§ **What to work on**
Copy the listing below in full and skip every picture.

§ **Data shown**
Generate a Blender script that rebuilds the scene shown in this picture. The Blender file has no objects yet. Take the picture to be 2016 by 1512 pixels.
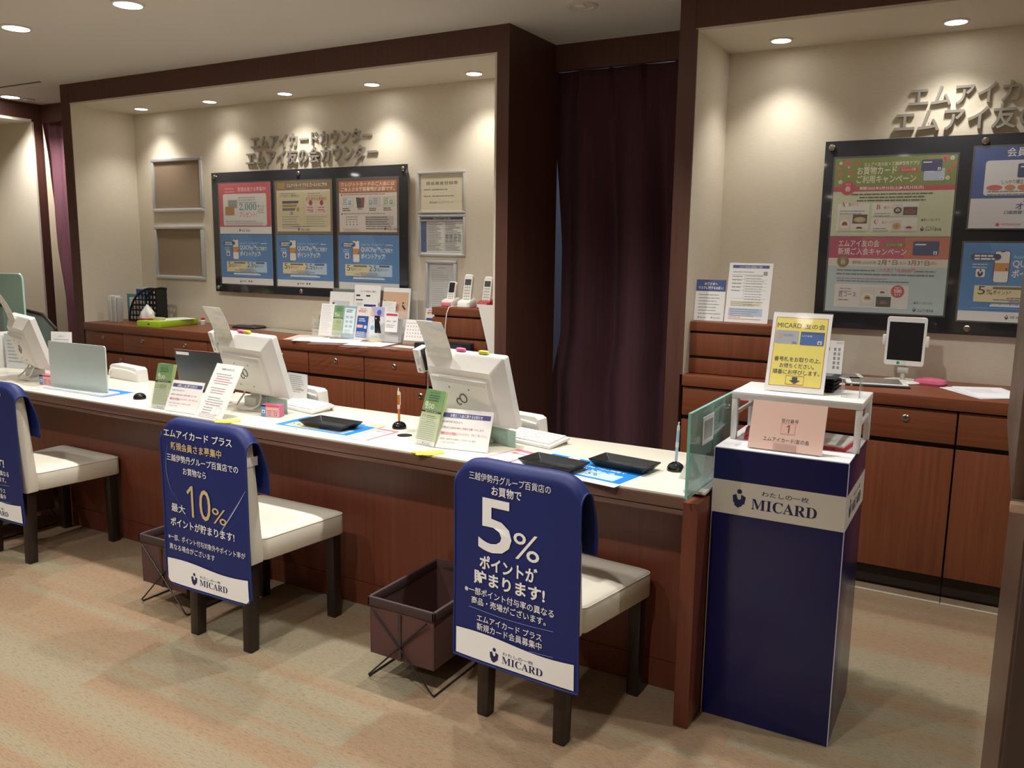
import bpy, bmesh, math, random
from mathutils import Vector, Matrix

random.seed(7)
R = math.radians
sc = bpy.context.scene

# ---------------------------------------------------------------- camera
YAW, PITCH, ROLL, FPX = 0.5168, -0.16, 0.0135, 1654.1
fw = Vector((-math.sin(YAW) * math.cos(PITCH), math.cos(YAW) * math.cos(PITCH), math.sin(PITCH)))
rt = Vector((math.cos(YAW), math.sin(YAW), 0))
up = rt.cross(fw)
r2 = rt * math.cos(ROLL) + up * math.sin(ROLL)
u2 = up * math.cos(ROLL) - rt * math.sin(ROLL)
cd = bpy.data.cameras.new('camera')
cam = bpy.data.objects.new('camera', cd)
sc.collection.objects.link(cam)
cam.matrix_world = Matrix(((r2.x, u2.x, -fw.x, 0), (r2.y, u2.y, -fw.y, 0), (r2.z, u2.z, -fw.z, 1.4396), (0, 0, 0, 1)))
cd.sensor_width = 36
cd.lens = FPX / 2016 * 36
cd.clip_start = 0.02
sc.camera = cam

# ---------------------------------------------------------------- world, view
w = bpy.data.worlds.new('world')
sc.world = w
w.use_nodes = True
w.node_tree.nodes['Background'].inputs[0].default_value = (0.9, 0.88, 0.85, 1)
w.node_tree.nodes['Background'].inputs[1].default_value = 0.15
vs = sc.view_settings
vs.view_transform = 'Standard'
vs.look = 'None'
vs.gamma = 1
vs.use_curve_mapping = False
vs.exposure = 0.44
ROOM_W, ALCOVE_W, LAMP_E = 54.0, 14.0, 14.0      # ceiling lamps, alcove lamps, glow of the lamp faces
ROOM_COL, ALCOVE_COL = (1.0, 0.975, 0.935), (1.0, 0.955, 0.87)

# ---------------------------------------------------------------- materials
def lin(c):
    if isinstance(c, str):
        c = tuple(int(c[i:i + 2], 16) for i in (1, 3, 5))
    return tuple(((v / 255) / 12.92 if v / 255 <= 0.04045 else ((v / 255 + 0.055) / 1.055) ** 2.4) for v in c) + (1,)

_mats = {}
def M(col, rough=0.55, metal=0.0, **kw):
    key = (col if isinstance(col, str) else tuple(col), rough, metal, tuple(sorted(kw.items())))
    if key in _mats: return _mats[key]
    m = bpy.data.materials.new('mat')
    m.use_nodes = True
    nt = m.node_tree
    b = nt.nodes['Principled BSDF']
    b.inputs['Base Color'].default_value = lin(col)
    b.inputs['Roughness'].default_value = rough
    b.inputs['Metallic'].default_value = metal
    for k, v in kw.items():
        if k == 'bump':
            n = nt.nodes.new('ShaderNodeTexNoise'); n.inputs['Scale'].default_value = v[0]; n.inputs['Detail'].default_value = 4
            t = nt.nodes.new('ShaderNodeTexCoord'); nt.links.new(t.outputs['Object'], n.inputs['Vector'])
            bp = nt.nodes.new('ShaderNodeBump'); bp.inputs['Strength'].default_value = v[1]; bp.inputs['Distance'].default_value = 0.002
            nt.links.new(n.outputs['Fac'], bp.inputs['Height']); nt.links.new(bp.outputs['Normal'], b.inputs['Normal'])
        else:
            b.inputs[k].default_value = v
    _mats[key] = m
    return m

def noise_mat(name, stops, scale, rough=0.5, detail=6, space='Object', bump=0.0, distort=0.0, spec=0.5, coat=0.0):
    m = bpy.data.materials.new(name); m.use_nodes = True
    nt = m.node_tree; b = nt.nodes['Principled BSDF']
    t = nt.nodes.new('ShaderNodeTexCoord'); mp = nt.nodes.new('ShaderNodeMapping')
    mp.inputs['Scale'].default_value = scale
    nt.links.new(t.outputs[space], mp.inputs['Vector'])
    n = nt.nodes.new('ShaderNodeTexNoise'); n.inputs['Scale'].default_value = 1; n.inputs['Detail'].default_value = detail
    n.inputs['Distortion'].default_value = distort
    nt.links.new(mp.outputs[0], n.inputs['Vector'])
    r = nt.nodes.new('ShaderNodeValToRGB')
    el = r.color_ramp.elements
    while len(el) < len(stops): el.new(0.5)
    for e, (p, c) in zip(el, stops): e.position = p; e.color = lin(c)
    nt.links.new(n.outputs['Fac'], r.inputs[0]); nt.links.new(r.outputs[0], b.inputs['Base Color'])
    b.inputs['Roughness'].default_value = rough
    b.inputs['Specular IOR Level'].default_value = spec
    b.inputs['Coat Weight'].default_value = coat
    b.inputs['Coat Roughness'].default_value = 0.15
    if bump:
        bp = nt.nodes.new('ShaderNodeBump'); bp.inputs['Strength'].default_value = bump; bp.inputs['Distance'].default_value = 0.003
        nt.links.new(n.outputs['Fac'], bp.inputs['Height']); nt.links.new(bp.outputs['Normal'], b.inputs['Normal'])
    return m

FRAME = noise_mat('frame_wood', [(0.25, '#4c2f26'), (0.55, '#57372d'), (0.8, '#5d3c31')], (60, 60, 2.5), 0.42)
CAB_V = noise_mat('cabinet_wood_upright', [(0.25, '#6a3722'), (0.55, '#784229'), (0.8, '#81492e')], (70, 70, 2.0), 0.38, distort=0.4)
CAB_H = noise_mat('cabinet_wood_level', [(0.25, '#6a3722'), (0.55, '#784229'), (0.8, '#81492e')], (2.0, 70, 70), 0.38, distort=0.4)
DESKW = noise_mat('desk_wood', [(0.25, '#623122'), (0.55, '#6c3828'), (0.8, '#733e2c')], (70, 70, 2.0), 0.36, distort=0.3)
DESKE = noise_mat('desk_edge_wood', [(0.25, '#65473b'), (0.6, '#76564a'), (0.85, '#806054')], (2.0, 60, 60), 0.33)
DARKW = M('#1c0f0b', 0.6)
WALL = noise_mat('wall_cloth', [(0.3, '#d8cebb'), (0.7, '#e0d7c6')], (30, 30, 260), 0.75, 5, bump=0.08)
WALLP = M('#d7cfc0', 0.8)
CEIL = M('#d9d5cf', 0.85, bump=(300, 0.15))
WHITE = M('#e9e6de', 0.4)
DESKTOP = noise_mat('desk_top_laminate', [(0.3, '#e9e2d0'), (0.7, '#efe9d9')], (3, 3, 3), 0.28)
PAPER = M('#f1efec', 0.6)
PLASTIC = M('#e4e2dc', 0.38, bump=(900, 0.05))
PLASTIC2 = M('#c3c1ba', 0.45)
STEEL = M('#b9b6af', 0.28, 1.0)
ALU = M('#d3d5d8', 0.38, 0.45)
BLACK = M('#15151a', 0.4)
BLACKG = M('#1a1b1e', 0.08, 0.0)
NAVY = M('#191b50', 0.2)
NAVYC = M('#071c62', 0.55, bump=(700, 0.15))
LEATHER = M('#e3dccb', 0.5, bump=(260, 0.12))
LEG = noise_mat('chair_leg_wood', [(0.3, '#1f1512'), (0.7, '#2c1e19')], (40, 40, 3), 0.4)
INK = M('#23232b', 0.6); GREY = M('#8b8b8f', 0.6); RED = M('#d2404c', 0.6); GREEK = M('#9a9898', 0.6)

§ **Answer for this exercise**
Generate a Blender script that rebuilds the scene shown in this picture. The Blender file has no objects yet. Take the picture to be 2016 by 1512 pixels.
import bpy, bmesh, math, random
from mathutils import Vector, Matrix

random.seed(7)
R = math.radians
sc = bpy.context.scene

# ---------------------------------------------------------------- camera
YAW, PITCH, ROLL, FPX = 0.5168, -0.16, 0.0135, 1654.1
fw = Vector((-math.sin(YAW) * math.cos(PITCH), math.cos(YAW) * math.cos(PITCH), math.sin(PITCH)))
rt = Vector((math.cos(YAW), math.sin(YAW), 0))
up = rt.cross(fw)
r2 = rt * math.cos(ROLL) + up * math.sin(ROLL)
u2 = up * math.cos(ROLL) - rt * math.sin(ROLL)
cd = bpy.data.cameras.new('camera')
cam = bpy.data.objects.new('camera', cd)
sc.collection.objects.link(cam)
cam.matrix_world = Matrix(((r2.x, u2.x, -fw.x, 0), (r2.y, u2.y, -fw.y, 0), (r2.z, u2.z, -fw.z, 1.4396), (0, 0, 0, 1)))
cd.sensor_width = 36
cd.lens = FPX / 2016 * 36
cd.clip_start = 0.02
sc.camera = cam

# ---------------------------------------------------------------- world, view
w = bpy.data.worlds.new('world')
sc.world = w
w.use_nodes = True
w.node_tree.nodes['Background'].inputs[0].default_value = (0.9, 0.88, 0.85, 1)
w.node_tree.nodes['Background'].inputs[1].default_value = 0.15
vs = sc.view_settings
vs.view_transform = 'Standard'
vs.look = 'None'
vs.gamma = 1
vs.use_curve_mapping = False
vs.exposure = 0.44
ROOM_W, ALCOVE_W, LAMP_E = 54.0, 14.0, 14.0      # ceiling lamps, alcove lamps, glow of the lamp faces
ROOM_COL, ALCOVE_COL = (1.0, 0.975, 0.935), (1.0, 0.955, 0.87)

# ---------------------------------------------------------------- materials
def lin(c):
    if isinstance(c, str):
        c = tuple(int(c[i:i + 2], 16) for i in (1, 3, 5))
    return tuple(((v / 255) / 12.92 if v / 255 <= 0.04045 else ((v / 255 + 0.055) / 1.055) ** 2.4) for v in c) + (1,)

_mats = {}
def M(col, rough=0.55, metal=0.0, **kw):
    key = (col if isinstance(col, str) else tuple(col), rough, metal, tuple(sorted(kw.items())))
    if key in _mats: return _mats[key]
    m = bpy.data.materials.new('mat')
    m.use_nodes = True
    nt = m.node_tree
    b = nt.nodes['Principled BSDF']
    b.inputs['Base Color'].default_value = lin(col)
    b.inputs['Roughness'].default_value = rough
    b.inputs['Metallic'].default_value = metal
    for k, v in kw.items():
        if k == 'bump':
            n = nt.nodes.new('ShaderNodeTexNoise'); n.inputs['Scale'].default_value = v[0]; n.inputs['Detail'].default_value = 4
            t = nt.nodes.new('ShaderNodeTexCoord'); nt.links.new(t.outputs['Object'], n.inputs['Vector'])
            bp = nt.nodes.new('ShaderNodeBump'); bp.inputs['Strength'].default_value = v[1]; bp.inputs['Distance'].default_value = 0.002
            nt.links.new(n.outputs['Fac'], bp.inputs['Height']); nt.links.new(bp.outputs['Normal'], b.inputs['Normal'])
        else:
            b.inputs[k].default_value = v
    _mats[key] = m
    return m

def noise_mat(name, stops, scale, rough=0.5, detail=6, space='Object', bump=0.0, distort=0.0, spec=0.5, coat=0.0):
    m = bpy.data.materials.new(name); m.use_nodes = True
    nt = m.node_tree; b = nt.nodes['Principled BSDF']
    t = nt.nodes.new('ShaderNodeTexCoord'); mp = nt.nodes.new('ShaderNodeMapping')
    mp.inputs['Scale'].default_value = scale
    nt.links.new(t.outputs[space], mp.inputs['Vector'])
    n = nt.nodes.new('ShaderNodeTexNoise'); n.inputs['Scale'].default_value = 1; n.inputs['Detail'].default_value = detail
    n.inputs['Distortion'].default_value = distort
    nt.links.new(mp.outputs[0], n.inputs['Vector'])
    r = nt.nodes.new('ShaderNodeValToRGB')
    el = r.color_ramp.elements
    while len(el) < len(stops): el.new(0.5)
    for e, (p, c) in zip(el, stops): e.position = p; e.color = lin(c)
    nt.links.new(n.outputs['Fac'], r.inputs[0]); nt.links.new(r.outputs[0], b.inputs['Base Color'])
    b.inputs['Roughness'].default_value = rough
    b.inputs['Specular IOR Level'].default_value = spec
    b.inputs['Coat Weight'].default_value = coat
    b.inputs['Coat Roughness'].default_value = 0.15
    if bump:
        bp = nt.nodes.new('ShaderNodeBump'); bp.inputs['Strength'].default_value = bump; bp.inputs['Distance'].default_value = 0.003
        nt.links.new(n.outputs['Fac'], bp.inputs['Height']); nt.links.new(bp.outputs['Normal'], b.inputs['Normal'])
    return m

FRAME = noise_mat('frame_wood', [(0.25, '#4c2f26'), (0.55, '#57372d'), (0.8, '#5d3c31')], (60, 60, 2.5), 0.42)
CAB_V = noise_mat('cabinet_wood_upright', [(0.25, '#6a3722'), (0.55, '#784229'), (0.8, '#81492e')], (70, 70, 2.0), 0.38, distort=0.4)
CAB_H = noise_mat('cabinet_wood_level', [(0.25, '#6a3722'), (0.55, '#784229'), (0.8, '#81492e')], (2.0, 70, 70), 0.38, distort=0.4)
DESKW = noise_mat('desk_wood', [(0.25, '#623122'), (0.55, '#6c3828'), (0.8, '#733e2c')], (70, 70, 2.0), 0.36, distort=0.3)
DESKE = noise_mat('desk_edge_wood', [(0.25, '#65473b'), (0.6, '#76564a'), (0.85, '#806054')], (2.0, 60, 60), 0.33)
DARKW = M('#1c0f0b', 0.6)
WALL = noise_mat('wall_cloth', [(0.3, '#d8cebb'), (0.7, '#e0d7c6')], (30, 30, 260), 0.75, 5, bump=0.08)
WALLP = M('#d7cfc0', 0.8)
CEIL = M('#d9d5cf', 0.85, bump=(300, 0.15))
WHITE = M('#e9e6de', 0.4)
DESKTOP = noise_mat('desk_top_laminate', [(0.3, '#e9e2d0'), (0.7, '#efe9d9')], (3, 3, 3), 0.28)
PAPER = M('#f1efec', 0.6)
PLASTIC = M('#e4e2dc', 0.38, bump=(900, 0.05))
PLASTIC2 = M('#c3c1ba', 0.45)
STEEL = M('#b9b6af', 0.28, 1.0)
ALU = M('#d3d5d8', 0.38, 0.45)
BLACK = M('#15151a', 0.4)
BLACKG = M('#1a1b1e', 0.08, 0.0)
NAVY = M('#191b50', 0.2)
NAVYC = M('#071c62', 0.55, bump=(700, 0.15))
LEATHER = M('#e3dccb', 0.5, bump=(260, 0.12))
LEG = noise_mat('chair_leg_wood', [(0.3, '#1f1512'), (0.7, '#2c1e19')], (40, 40, 3), 0.4)
INK = M('#23232b', 0.6); GREY = M('#8b8b8f', 0.6); RED = M('#d2404c', 0.6); GREEK = M('#9a9898', 0.6)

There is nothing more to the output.